El sacerdote calló, asombrado.
-¡Dios me acaba de dar jaque mate! –exclamó el vagabundo-. He perdido la partida.
-¿Se jugaban algo? –inquirió el cura, divertido.
-Debo entregarle todo el dinero de mi bolsa al primer cristiano que pase por aquí.
Y sin mediar más palabras, el desconocido le entregó al sacerdote las pocas monedas que llevaba y se alejó, cabizbajo.
El religioso se embolsó el dinero, a cambio de una oración misericordiosa por el pobre desventurado.
Una semana después, tras visitar todas las parroquias de la diócesis, el cura regresaba feliz a Canterbury.
El vagabundo, situado en mitad del camino, le vio llegar. Se desperezó con parsimonia los cueros y sonrió.
El sacerdote, al llegar a su altura, se detuvo, ofreciéndole a un tiempo los buenos días y la bendición. Pero el hombre del camino, volvió a levantar la mano derecha y a exigir silencio, mirando hacia las nubes que bajaban cerreras.
-¿Cómo va la partida de ajedrez con Dios? –le preguntó, al fin, el preste.
El vagabundo se frotó las manos, alborozado.
-¡He ganado! –exclamó-. Le acabo de dar jaque mate a Dios.
El preste sonrió al comprobar la inocencia del ignorante.
-¿Y qué pasa ahora? –quiso saber.
-Ahora Dios dispone que usted me entregue todo el dinero que ha recaudado por las iglesias. Y Dios me ha insistido en que le cobre el dinero a las buenas o a las malas.
La narración viene recogida en un libro anónimo francés del año 1821. El título de la obra ilustra, por sí solo, todo el contenido: “Historia de zorrastrones. O descubrimiento interesante de las frías y diabólicas astucias de los caballeros de industria, rateros, estafadores…”
La anécdota constituye una de las formas de actuar de la picaresca. El pícaro puede ser una especie de antihéroe. No pretende divertir con sus penas, sino narrar circunstancias de su propia vida para sobrevivir.
La picaresca nació en el siglo de oro de la literatura española, entre el Renacimiento y el Barroco. Autores importantes fueron: Quevedo con “La vida del buscón”; Mateo Alemán y su “Guzmán de Alfarache”; “EL lazarillo de Tormes”, obra anónima; Cervantes con ”Rinconete y Cortadillo”; Vélez de Guevara con “El diablo cojuelo”.
Tiene tantas leguas andadas la picaresca que iba a ser difícil buscarle la geografía a las raíces.

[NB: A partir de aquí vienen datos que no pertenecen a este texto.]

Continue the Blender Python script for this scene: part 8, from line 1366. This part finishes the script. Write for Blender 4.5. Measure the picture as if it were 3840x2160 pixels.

-¿Qué hay más en la vida, listos o tontos?
-Tontos, oiga usted, si no ¿de qué íbamos a vivir los listos?
Los pícaros han aprendido la lección al dictado de la vida. Unas veces lucen el carácter alegre y pajarero y otras componen el gesto amondongado, un tanto patanes y cebolludos, tirando a majaderos de tronío. Los hay recios y los hay baldragas.
Pícaros hay con aspecto rudo de alabardero sordo; los otros son regojos y canijos, con cara de miserere que, al decir del clásico, parecen más blandos que un flan de leche de burra. Algunos visten la figura para mejor representar el timo; otros, con el mismo fin, bizquean exageradamente, como si un paralís les hubiera dejado trabada la mitad de la cara.
Sabido es que el dinero no lo es todo en la vida.
El escritor franco alemán, Paul Henry, barón de Holbach (1723-1789), dejó escrito que “una cama de oro no cura al enfermo y el dinero en abundancia tampoco convierte en inteligente al malvado”.
Tenía razón el sabio:
“Acabada la partida de ajedrez, el rey y los peones regresan siempre a la misma caja”.